Rued Langgaard, Denmark's rugged individualist from the first half of the Twentieth Century, wrote sixteen symphonies. All of them have been recorded by a Polish orchestra conducted by Ilya Stupel on the Danacord label. Now another cycle is in progress, brought to us by Dausgaard and the DNRSO. This is the third release. Earlier discs have been devoted to Symphonies 6-8 (Da Capo 8.224180) and 9-11 (Da Capo 8.224182).
The Fourth and Fifth Symphonies were written during World War One, while Langgaard still was in his twenties, and before he became completely embittered to the Danish musical establishment that refused to understand or even to perform his works. Both symphonies betray the composer's interest in nature and its cyclical patterns. In English, the subtitle of the Fourth Symphony is "Leaf-fall." In the words of annotator Bendt Viinholt Nielsen, it is an "autumn diary" of sorts, beginning with what the composer identifies as a "despairing forest murmur" and continuing through "Tired" and "Over!," with stops in between. Less a symphony than a 23-minute symphonic poem, "Løvfald" eschews traditional thematic development in favor of a large and varied canvas of moods, impressions, and colors. What structure there is comes from the reappearance of certain themes and passages from time to time. The music conveys fatalism without depression – the inevitable squeezing of life from the summer forest, and the tense stillness that seems to precede the first snowfall. The late Romantic idiom is not difficult on the ears, and it is possible to hear the influence of Carl Nielsen and Jean Sibelius in this symphony. Pathos and strength commingle throughout.
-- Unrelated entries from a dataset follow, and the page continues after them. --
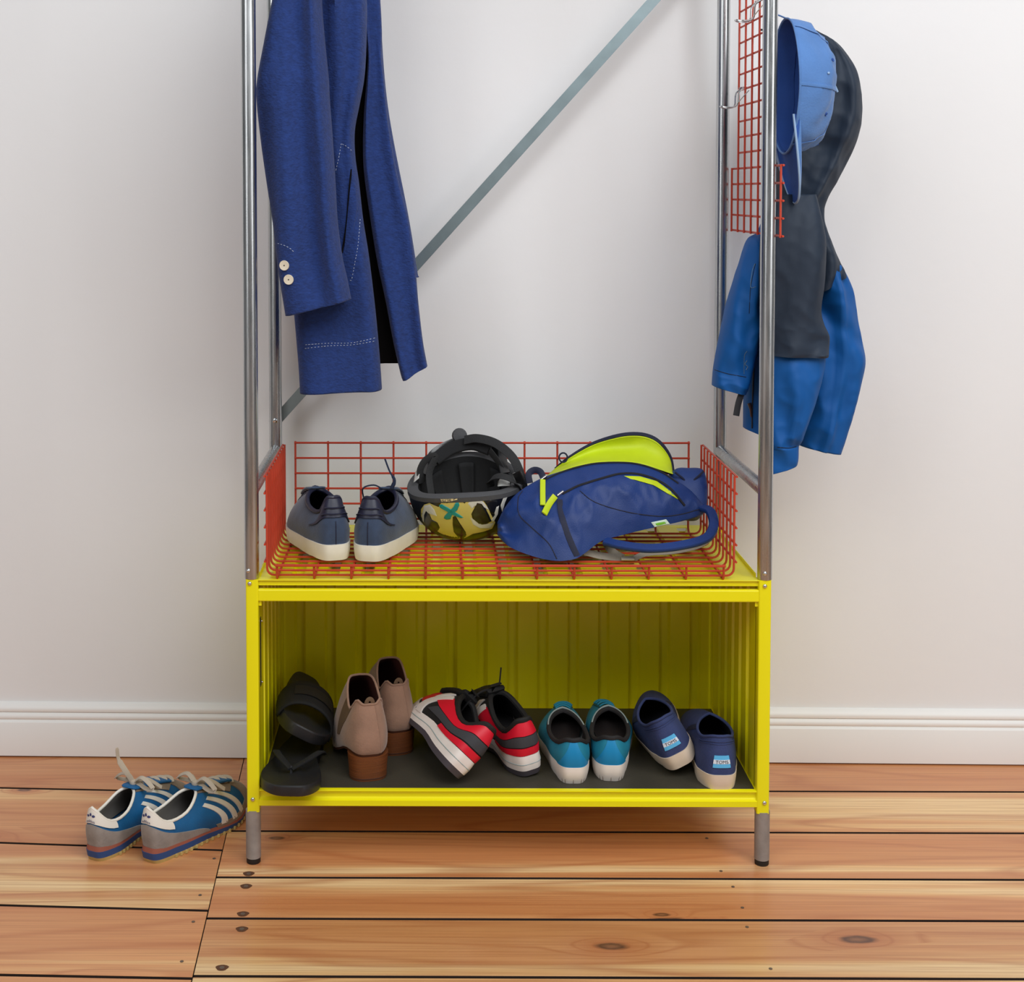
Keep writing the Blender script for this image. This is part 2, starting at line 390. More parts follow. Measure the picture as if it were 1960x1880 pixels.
# side tubes, top tubes and the coat rail
for X in (-.5, .5):
    cyl('side_tube', (X, R*.6, .738), (X, D-R*.6, .738), .0135, STEEL)
    cyl('top_tube', (X, R*.6, ZTOP-.03), (X, D-R*.6, ZTOP-.03), .0135, STEEL)
cyl('coat_rail', (-.5+R*.6, .215, ZTOP-.03), (.5-R*.6, .215, ZTOP-.03), .0135, STEEL)
# diagonal strap behind the rear posts
A = atY(531, 803, D+R+.003); B = atY(1250, 2, D+R+.003); dr = (B-A).normalized(); B = A+dr*((.5-A.x)/dr.x)
q = MB(); nrm = Vector((0, 1, 0)); sd = dr.cross(nrm).normalized(); hw, th = .0118, .0012
a0, b0 = A-dr*.016, B+dr*.016
q.add([p+sd*s+nrm*t for p in (a0, b0) for s in (-hw, hw) for t in (-th, th)], [(0, 1, 3, 2), (4, 6, 7, 5), (0, 2, 6, 4), (1, 5, 7, 3), (0, 4, 5, 1), (2, 3, 7, 6)])
q.build('diagonal_brace', STRAP, rack, smooth=False)
def bolt(p, direction, r=.0042):
    q = MB(); d = Vector(direction).normalized()
    pr = [(r, 0), (r, .0012), (r*.82, .0026), (r*.45, .0034), (.0002, .0037)]
    u = d.orthogonal().normalized(); w = d.cross(u); n = 12
    vs = [Vector(p)+d*h+(u*math.cos(2*PI*j/n)+w*math.sin(2*PI*j/n))*rr for rr, h in pr for j in range(n)]
    q.add(vs, [(i*n+j, i*n+(j+1) % n, (i+1)*n+(j+1) % n, (i+1)*n+j) for i in range(4) for j in range(n)])
    return q.build('bolt', BOLT, rack)
for px, py, yy in ((475, 1093, -R+.001), (478, 1117, -.0125), (1464, 1098, -R+.001), (1464, 1122, -.0125), (484, 1530, -.0125), (1463, 1537, -.0125)):
    bolt(atY(px, py, yy), (0, -1, 0))
bolt((-.4995, D-R+.001, atY(530, 805, D-R).z), (.1, -1, 0), .0062)
# --- box: corrugated sheets
def corrug(L0, L1, pitch=.0688, wide=.043, depth=.010, slope=.005):
    """profile points (along, offset): wide flat proud, narrow valley"""
    pts = [(L0, 0)]; n = int((L1-L0)/pitch); rest = (L1-L0-n*pitch)/2; x = L0+rest
    for i in range(n):
        e = x+i*pitch+wide/2
        pts += [(e, 0), (e+slope, depth), (e+pitch-wide-slope, depth), (e+pitch-wide, 0)]
    pts.append((L1, 0)); return pts
def sheet(name, prof, f0, f1, thick):
    """two rows of points from a profile; f(along, off) gives a point"""
    q = MB(); n = len(prof)
    q.add([f0(a, o) for a, o in prof]+[f1(a, o) for a, o in prof]+[f0(a, o+thick) for a, o in prof]+[f1(a, o+thick) for a, o in prof],
          [(i, i+1, n+i+1, n+i) for i in range(n-1)]+[(2*n+i+1, 2*n+i, 3*n+i, 3*n+i+1) for i in range(n-1)] +
          [(i+1, i, 2*n+i, 2*n+i+1) for i in range(n-1)]+[(n+i, n+i+1, 3*n+i+1, 3*n+i) for i in range(n-1)])
    return q.build(name, YEL, rack, smooth=False)
YB = .427; ZS = .150
sheet('back_panel', corrug(-.487, .487), lambda a, o: (a, YB+o, .118), lambda a, o: (a, YB+o, .555), .0012)
for s in (-1, 1):
    sheet('side_panel', corrug(.014, .416, .0676, .042, .009), lambda a, o: (s*(.4865+o), a, .118), lambda a, o: (s*(.4865+o), a, .555), .0012)
sheet('top_panel', corrug(-.478, .478), lambda a, o: (a, .012, .5640-o*1.5), lambda a, o: (a, .425, .5640-o*1.5), -.0012)
# frame of the lid: front lip, back lip, side lips
def bar(name, x0, x1, y0, y1, z0, z1, rad=.0015, mt=YEL):
    q = MB(); q.box(x0, x1, y0, y1, z0, z1); return q.build(name, mt, rack, smooth=False, bevel=rad)
bar('lid_front_edge', -.487, .487, -.0115, .016, .5643, .5660, .0006)
bar('lid_front_lip', -.487, .487, -.006, -.0045, .5535, .5643, .0004)
bar('lid_back_edge', -.487, .487, .418, .440, .5643, .5660, .0006)
for s in (-1, 1):
    bar('lid_side_edge', *sorted((s*.4875, s*.462)), .016, .418, .5642, .5659, .0006)
    bar('lid_side_lip', *sorted((s*.4875, s*.4860)), .018, .418, .5659, .5725, .0004)
# front rail of the flap door slot, with its folded top
bar('front_rail', -.4875, .4875, -.0115, .0005, .5230, .5472, .0028)
bar('rail_clip', -.4865, -.4805, -.006, .002, .513, .5245, .0008); bar('rail_clip', .4805, .4865, -.006, .002, .513, .5245, .0008)
# bottom tray: rail with a concave channel, floor sheet, rubber mat
pf = [(-.006, .1505), (-.010, .1492), (-.0105, .1470), (-.006, .1435), (-.0045, .139), (-.0050, .134), (-.009, .1305), (-.0125, .129), (-.0125, .1185), (-.0105, .1172), (.02, .1172), (.02, .1485)]
q = MB(); n = len(pf); q.add([(x, y, z) for x in (-.4872, .4872) for y, z in pf], [(i, (i+1) % n, n+(i+1) % n, n+i) for i in range(n)]+[tuple(range(n)), tuple(range(2*n-1, n-1, -1))])
q.build('bottom_rail', YEL, rack, angle=28)
bar('bottom_tray', -.4865, .4865, .018, .427, .135, .1485, .0005)
bar('rubber_mat', -.484, .484, -.0045, .424, .1486, .1502, .0003, MAT_)
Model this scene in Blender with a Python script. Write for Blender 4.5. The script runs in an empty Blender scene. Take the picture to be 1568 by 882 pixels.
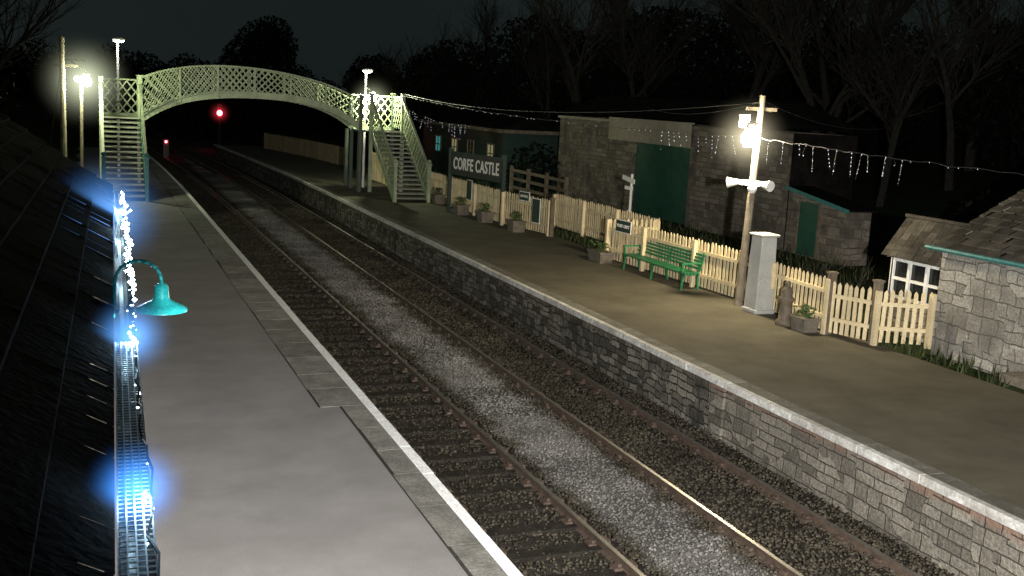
import bpy, math, random, mathutils
import numpy as np
from mathutils import Vector
random.seed(7); rng=np.random.default_rng(7)
scene=bpy.context.scene
scene.view_settings.view_transform='Standard'; scene.view_settings.look='None'; scene.view_settings.exposure=0
COL=scene.collection

# ------------------------------------------------------------ materials
def newmat(name):
    m=bpy.data.materials.new(name); m.use_nodes=True
    nt=m.node_tree; b=nt.nodes['Principled BSDF']; return m,nt,b
def N(nt,t,**k):
    n=nt.nodes.new(t)
    for a,v in k.items():
        if a in n.inputs: n.inputs[a].default_value=v
        else: setattr(n,a,v)
    return n
def rgba(c): return (c[0],c[1],c[2],1.)
def maprange(nt,src,a,b,c,d):
    r=N(nt,'ShaderNodeMapRange'); r.inputs['From Min'].default_value=a; r.inputs['From Max'].default_value=b; r.inputs['To Min'].default_value=c; r.inputs['To Max'].default_value=d
    nt.links.new(src,r.inputs['Value']); return r.outputs['Result']
def mixc(nt,fac,a,b,mode='MIX'):
    m=N(nt,'ShaderNodeMixRGB',blend_type=mode)
    for k,v in (('Fac',fac),('Color1',a),('Color2',b)):
        if isinstance(v,(int,float)): m.inputs[k].default_value=v if k=='Fac' else (v,v,v,1)
        elif isinstance(v,tuple): m.inputs[k].default_value=rgba(v)
        else: nt.links.new(v,m.inputs[k])
    return m.outputs['Color']
def pm(name,c1,c2=None,scale=4.,rough=.8,bump=.3,metal=0.,fine=60.,dist=.01,island=0.,detail=4,stain=None,spec=.3,samt=.75):
    m,nt,b=newmat(name); c2=c2 or c1
    g=N(nt,'ShaderNodeNewGeometry')
    n1=N(nt,'ShaderNodeTexNoise',Scale=scale,Detail=detail,Roughness=.65)
    n2=N(nt,'ShaderNodeTexNoise',Scale=fine,Detail=2.)
    nt.links.new(g.outputs['Position'],n1.inputs['Vector']); nt.links.new(g.outputs['Position'],n2.inputs['Vector'])
    out=mixc(nt,maprange(nt,n1.outputs['Fac'],.33,.67,0,1),c1,c2)
    out=mixc(nt,.7,out,maprange(nt,n2.outputs['Fac'],.3,.7,.6,1.25),'MULTIPLY')
    if stain:
        n3=N(nt,'ShaderNodeTexNoise',Scale=.55,Detail=6.,Roughness=.7); nt.links.new(g.outputs['Position'],n3.inputs['Vector'])
        out=mixc(nt,maprange(nt,n3.outputs['Fac'],.5,.72,0,samt),out,stain)
    if island>0:
        out=mixc(nt,1.,out,maprange(nt,g.outputs['Random Per Island'],0,1,1-island,1+island),'MULTIPLY')
    nt.links.new(out,b.inputs['Base Color'])
    b.inputs['Roughness'].default_value=rough; b.inputs['Metallic'].default_value=metal; b.inputs['Specular IOR Level'].default_value=spec
    if bump>0:
        bp=N(nt,'ShaderNodeBump'); bp.inputs['Strength'].default_value=bump; bp.inputs['Distance'].default_value=dist
        nt.links.new(n2.outputs['Fac'],bp.inputs['Height']); nt.links.new(bp.outputs['Normal'],b.inputs['Normal'])
    return m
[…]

Langgaard continued to tinker with this symphony until as late as 1950, but it exists in a single version today. The summery Fifth Symphony is a different story, however, as there are two distinct versions. It is the second version that has been recorded in the past; this is the première recording of the first version, which has been published as a separate work. It is about five minutes shorter, and it contains a good deal of thematic material that is unique to it. Langgaard, apparently was inspired by the legend of nixes, male sirens of the woodland, if you will, who lure travelers to a watery death with their violin-playing. The subtitles "Elf Land" and "Steppe Landscape" also provide keys to the interpretation of this work. The first version is more episodically constructed, in the manner of the Fourth Symphony. The second version is based – loosely! – on sonata form. Again, this is rather free-form late Romantic music, and its idiom is typically Scandinavian.
Dausgaard and the DNRSO are polished, if a little reticent, in these works, and no one should be disappointed with these performances. (Stupel and his Polish orchestra really throw themselves into Langgaard, but the results are rawer.) Danish Radio's engineering gets the job done without spectacle.